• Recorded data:

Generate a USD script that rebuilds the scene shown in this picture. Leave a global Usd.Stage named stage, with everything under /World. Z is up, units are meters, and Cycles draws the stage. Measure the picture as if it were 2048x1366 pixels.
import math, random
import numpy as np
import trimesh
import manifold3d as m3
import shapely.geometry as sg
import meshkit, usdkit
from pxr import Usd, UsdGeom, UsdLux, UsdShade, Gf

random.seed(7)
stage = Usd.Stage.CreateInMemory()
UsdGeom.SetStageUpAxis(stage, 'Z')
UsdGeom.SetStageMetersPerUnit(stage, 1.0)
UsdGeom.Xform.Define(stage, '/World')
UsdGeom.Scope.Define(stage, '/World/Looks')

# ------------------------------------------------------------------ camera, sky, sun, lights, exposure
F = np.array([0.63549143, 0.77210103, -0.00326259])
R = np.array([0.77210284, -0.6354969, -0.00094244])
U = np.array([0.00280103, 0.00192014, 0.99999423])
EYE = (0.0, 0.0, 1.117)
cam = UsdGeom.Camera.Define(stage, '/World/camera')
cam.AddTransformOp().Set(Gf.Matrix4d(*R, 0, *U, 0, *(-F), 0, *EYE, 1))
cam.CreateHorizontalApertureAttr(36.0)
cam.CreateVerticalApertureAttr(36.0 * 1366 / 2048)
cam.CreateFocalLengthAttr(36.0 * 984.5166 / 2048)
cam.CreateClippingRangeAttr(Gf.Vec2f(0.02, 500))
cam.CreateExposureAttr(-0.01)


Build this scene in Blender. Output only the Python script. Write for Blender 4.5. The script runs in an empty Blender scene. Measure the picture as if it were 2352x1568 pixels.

• TASK BRIEF: Make a list of all lines in the data that contain "picture".

• RESULT OF THIS TASK:
Generate a USD script that rebuilds the scene shown in this picture. Leave a global Usd.Stage named stage, with everything under /World. Z is up, units are meters, and Cycles draws the stage. Measure the picture as if it were 2048x1366 pixels.
Build this scene in Blender. Output only the Python script. Write for Blender 4.5. The script runs in an empty Blender scene. Measure the picture as if it were 2352x1568 pixels.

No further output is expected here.